GIVEN RECORDS
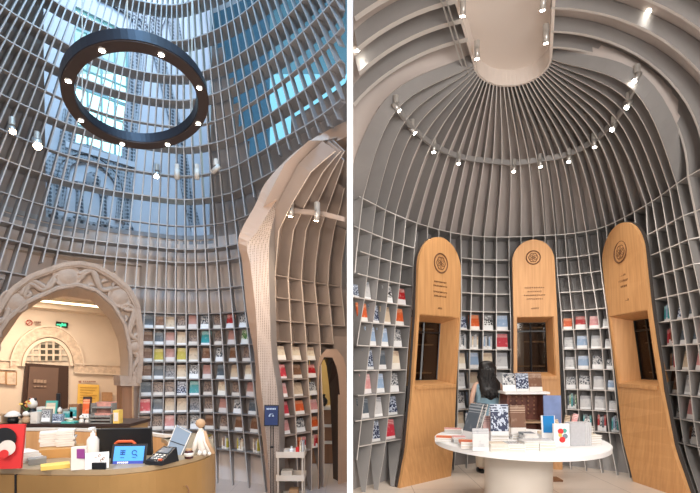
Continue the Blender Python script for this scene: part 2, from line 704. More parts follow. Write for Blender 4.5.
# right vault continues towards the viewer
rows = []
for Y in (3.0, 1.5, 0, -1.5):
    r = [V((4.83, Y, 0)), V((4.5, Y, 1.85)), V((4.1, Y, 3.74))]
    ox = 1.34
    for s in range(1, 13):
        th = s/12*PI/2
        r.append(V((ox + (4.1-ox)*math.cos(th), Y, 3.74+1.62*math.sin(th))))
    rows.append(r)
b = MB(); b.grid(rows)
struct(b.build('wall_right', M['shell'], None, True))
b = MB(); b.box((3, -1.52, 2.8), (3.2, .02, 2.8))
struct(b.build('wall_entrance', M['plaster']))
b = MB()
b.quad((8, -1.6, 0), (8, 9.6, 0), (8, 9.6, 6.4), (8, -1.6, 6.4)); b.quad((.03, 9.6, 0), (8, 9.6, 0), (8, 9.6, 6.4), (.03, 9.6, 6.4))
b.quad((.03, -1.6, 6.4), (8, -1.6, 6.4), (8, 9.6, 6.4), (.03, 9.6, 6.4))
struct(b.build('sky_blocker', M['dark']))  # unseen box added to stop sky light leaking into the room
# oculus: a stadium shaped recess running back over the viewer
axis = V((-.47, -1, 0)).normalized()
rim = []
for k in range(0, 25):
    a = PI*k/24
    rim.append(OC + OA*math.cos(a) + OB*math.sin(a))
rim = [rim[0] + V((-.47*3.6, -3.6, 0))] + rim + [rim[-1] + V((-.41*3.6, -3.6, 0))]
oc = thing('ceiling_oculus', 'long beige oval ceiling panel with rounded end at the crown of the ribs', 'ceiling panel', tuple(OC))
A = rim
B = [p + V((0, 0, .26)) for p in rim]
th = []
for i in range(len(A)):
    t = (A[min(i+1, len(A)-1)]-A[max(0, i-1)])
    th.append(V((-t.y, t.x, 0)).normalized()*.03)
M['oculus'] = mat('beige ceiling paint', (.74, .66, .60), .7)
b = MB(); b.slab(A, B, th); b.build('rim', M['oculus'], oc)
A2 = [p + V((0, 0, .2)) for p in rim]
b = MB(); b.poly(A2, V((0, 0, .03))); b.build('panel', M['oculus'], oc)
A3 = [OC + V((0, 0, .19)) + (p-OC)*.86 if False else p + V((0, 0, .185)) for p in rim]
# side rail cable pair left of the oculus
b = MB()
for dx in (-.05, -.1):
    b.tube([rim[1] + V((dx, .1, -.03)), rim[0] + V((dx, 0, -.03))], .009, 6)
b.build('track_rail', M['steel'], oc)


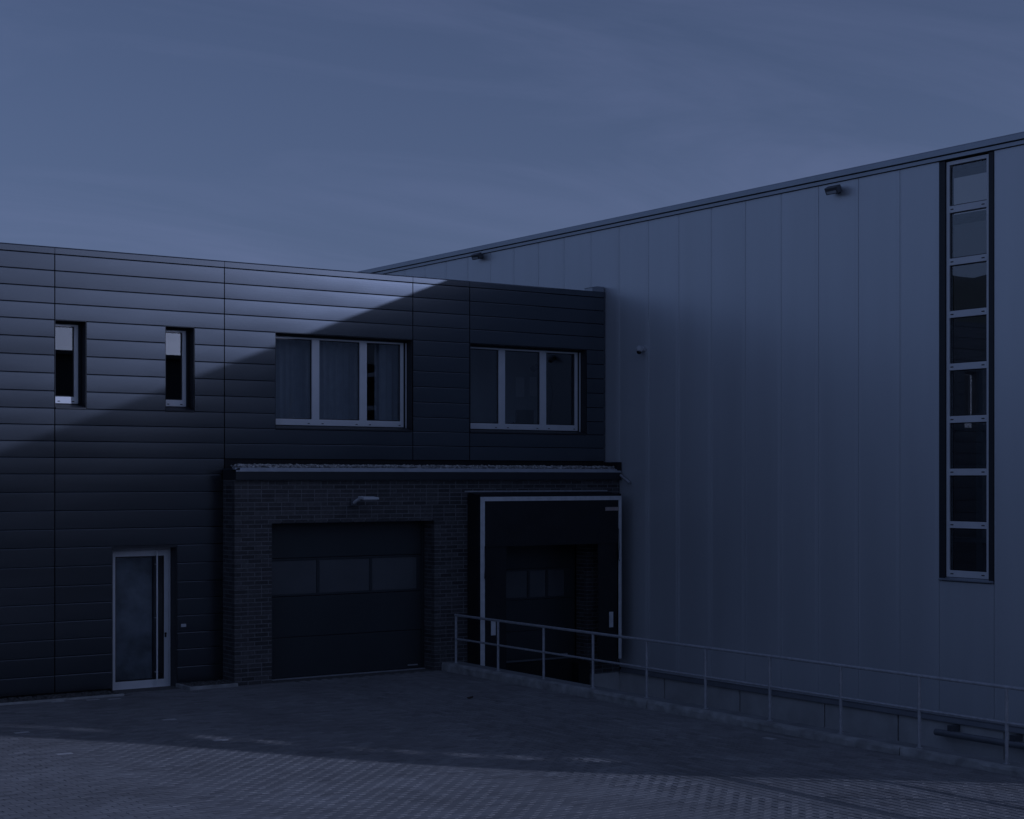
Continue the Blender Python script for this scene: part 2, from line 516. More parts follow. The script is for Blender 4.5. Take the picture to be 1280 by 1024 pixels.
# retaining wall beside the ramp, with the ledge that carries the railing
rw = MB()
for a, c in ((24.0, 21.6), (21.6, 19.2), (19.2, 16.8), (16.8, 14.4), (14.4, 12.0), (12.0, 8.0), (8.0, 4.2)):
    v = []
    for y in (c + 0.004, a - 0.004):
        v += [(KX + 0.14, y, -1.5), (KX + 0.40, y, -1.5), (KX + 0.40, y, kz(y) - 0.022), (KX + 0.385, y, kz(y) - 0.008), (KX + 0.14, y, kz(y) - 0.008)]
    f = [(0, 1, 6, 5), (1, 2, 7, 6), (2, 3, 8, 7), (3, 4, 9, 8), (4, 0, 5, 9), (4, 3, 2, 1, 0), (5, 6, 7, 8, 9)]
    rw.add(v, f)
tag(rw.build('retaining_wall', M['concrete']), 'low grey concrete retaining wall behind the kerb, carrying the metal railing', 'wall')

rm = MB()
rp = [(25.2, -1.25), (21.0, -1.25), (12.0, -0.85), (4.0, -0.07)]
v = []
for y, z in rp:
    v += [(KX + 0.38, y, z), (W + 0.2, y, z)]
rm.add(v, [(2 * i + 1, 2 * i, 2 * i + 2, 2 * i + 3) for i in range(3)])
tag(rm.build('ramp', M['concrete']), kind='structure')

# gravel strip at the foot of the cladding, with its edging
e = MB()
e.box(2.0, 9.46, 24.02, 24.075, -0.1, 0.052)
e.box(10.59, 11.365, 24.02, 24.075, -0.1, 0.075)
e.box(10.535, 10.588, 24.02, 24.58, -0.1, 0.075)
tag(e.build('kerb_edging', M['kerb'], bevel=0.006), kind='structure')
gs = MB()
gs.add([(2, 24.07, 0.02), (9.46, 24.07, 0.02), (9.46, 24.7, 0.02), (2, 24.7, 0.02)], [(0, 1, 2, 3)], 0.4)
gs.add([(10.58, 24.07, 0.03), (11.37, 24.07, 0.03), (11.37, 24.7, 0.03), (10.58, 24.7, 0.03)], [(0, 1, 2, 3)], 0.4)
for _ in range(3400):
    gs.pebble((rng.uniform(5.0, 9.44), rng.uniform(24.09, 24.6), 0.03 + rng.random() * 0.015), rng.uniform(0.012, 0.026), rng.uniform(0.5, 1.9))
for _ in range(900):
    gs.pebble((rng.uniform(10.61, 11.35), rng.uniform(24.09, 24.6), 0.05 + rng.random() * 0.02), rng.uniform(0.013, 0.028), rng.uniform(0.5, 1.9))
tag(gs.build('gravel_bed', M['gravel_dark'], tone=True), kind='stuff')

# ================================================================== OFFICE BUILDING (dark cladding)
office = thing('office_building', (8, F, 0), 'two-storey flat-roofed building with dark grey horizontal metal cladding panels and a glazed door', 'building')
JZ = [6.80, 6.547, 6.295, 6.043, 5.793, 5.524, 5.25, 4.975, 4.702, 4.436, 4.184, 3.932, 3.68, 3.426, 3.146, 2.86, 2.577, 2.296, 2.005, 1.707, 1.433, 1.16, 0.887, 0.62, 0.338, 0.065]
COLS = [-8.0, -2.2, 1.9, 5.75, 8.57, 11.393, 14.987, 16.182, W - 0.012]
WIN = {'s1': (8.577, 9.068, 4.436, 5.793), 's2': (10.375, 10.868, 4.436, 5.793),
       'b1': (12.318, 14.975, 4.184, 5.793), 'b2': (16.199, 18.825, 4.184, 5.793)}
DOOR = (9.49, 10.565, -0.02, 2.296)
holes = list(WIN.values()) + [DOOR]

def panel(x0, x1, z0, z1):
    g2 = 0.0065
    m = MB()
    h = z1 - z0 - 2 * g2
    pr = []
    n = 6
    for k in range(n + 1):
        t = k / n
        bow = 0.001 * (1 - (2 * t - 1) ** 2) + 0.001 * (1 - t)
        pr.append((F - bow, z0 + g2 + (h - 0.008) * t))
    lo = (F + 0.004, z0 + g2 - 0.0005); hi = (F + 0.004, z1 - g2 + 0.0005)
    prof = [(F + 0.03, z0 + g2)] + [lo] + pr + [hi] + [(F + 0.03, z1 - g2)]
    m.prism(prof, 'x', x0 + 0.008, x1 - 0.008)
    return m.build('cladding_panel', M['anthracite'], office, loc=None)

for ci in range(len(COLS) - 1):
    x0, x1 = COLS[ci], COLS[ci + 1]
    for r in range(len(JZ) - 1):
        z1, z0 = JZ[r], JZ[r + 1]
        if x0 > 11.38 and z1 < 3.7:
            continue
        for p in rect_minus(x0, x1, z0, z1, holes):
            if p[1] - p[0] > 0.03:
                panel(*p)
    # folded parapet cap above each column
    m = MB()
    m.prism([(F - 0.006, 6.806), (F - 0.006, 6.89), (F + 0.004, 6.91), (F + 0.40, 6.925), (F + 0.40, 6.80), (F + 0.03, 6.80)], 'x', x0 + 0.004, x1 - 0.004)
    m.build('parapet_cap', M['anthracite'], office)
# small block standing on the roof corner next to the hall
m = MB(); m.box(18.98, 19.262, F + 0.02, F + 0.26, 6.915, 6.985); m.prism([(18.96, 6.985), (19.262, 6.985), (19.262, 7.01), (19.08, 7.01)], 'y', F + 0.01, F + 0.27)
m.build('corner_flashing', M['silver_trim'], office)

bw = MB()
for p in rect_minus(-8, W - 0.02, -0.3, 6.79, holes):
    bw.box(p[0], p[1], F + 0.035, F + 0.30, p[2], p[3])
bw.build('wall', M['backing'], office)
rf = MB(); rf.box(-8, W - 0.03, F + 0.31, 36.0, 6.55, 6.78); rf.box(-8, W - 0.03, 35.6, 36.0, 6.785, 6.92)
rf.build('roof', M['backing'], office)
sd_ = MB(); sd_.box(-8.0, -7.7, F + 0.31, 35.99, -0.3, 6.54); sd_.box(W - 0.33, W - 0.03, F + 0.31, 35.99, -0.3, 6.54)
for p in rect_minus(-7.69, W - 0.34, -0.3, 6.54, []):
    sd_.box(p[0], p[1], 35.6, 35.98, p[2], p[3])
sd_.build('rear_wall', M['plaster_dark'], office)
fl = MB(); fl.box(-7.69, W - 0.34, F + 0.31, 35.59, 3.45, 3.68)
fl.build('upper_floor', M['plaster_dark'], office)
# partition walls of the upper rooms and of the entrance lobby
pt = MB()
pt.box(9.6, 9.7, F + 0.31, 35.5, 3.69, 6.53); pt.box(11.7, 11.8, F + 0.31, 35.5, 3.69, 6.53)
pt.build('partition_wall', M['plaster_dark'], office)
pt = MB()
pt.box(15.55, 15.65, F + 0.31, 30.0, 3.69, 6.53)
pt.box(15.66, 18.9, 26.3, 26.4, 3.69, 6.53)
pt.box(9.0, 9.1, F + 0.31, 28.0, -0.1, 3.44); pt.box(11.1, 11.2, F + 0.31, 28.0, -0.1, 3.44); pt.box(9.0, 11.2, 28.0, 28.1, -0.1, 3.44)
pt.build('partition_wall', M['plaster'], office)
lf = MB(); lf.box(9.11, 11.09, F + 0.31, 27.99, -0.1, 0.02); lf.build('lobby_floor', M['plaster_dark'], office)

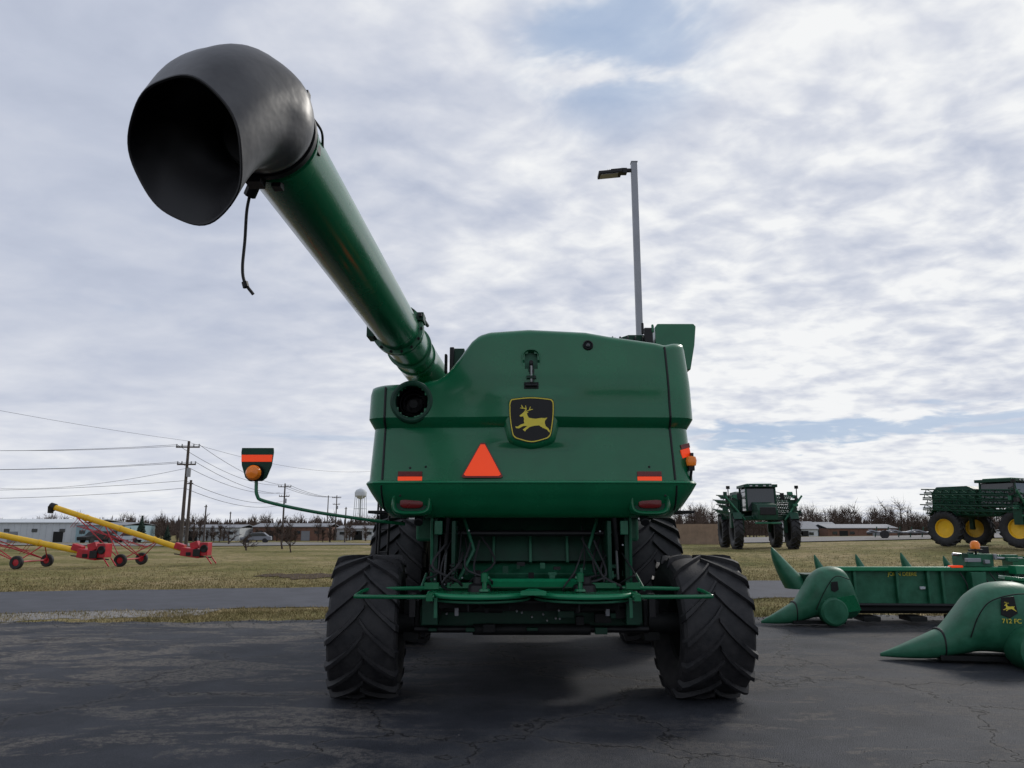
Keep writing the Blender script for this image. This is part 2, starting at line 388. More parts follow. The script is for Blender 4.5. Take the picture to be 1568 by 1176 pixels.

WHAT THE TASK REQUIRES
Write out every line of the entries that holds the word "Python".

THE OUTPUT
Continue the Blender Python script for this scene: part 2, from line 704. More parts follow. Write for Blender 4.5.
Continue the Blender Python script for this scene: part 2, from line 516. More parts follow. The script is for Blender 4.5. Take the picture to be 1280 by 1024 pixels.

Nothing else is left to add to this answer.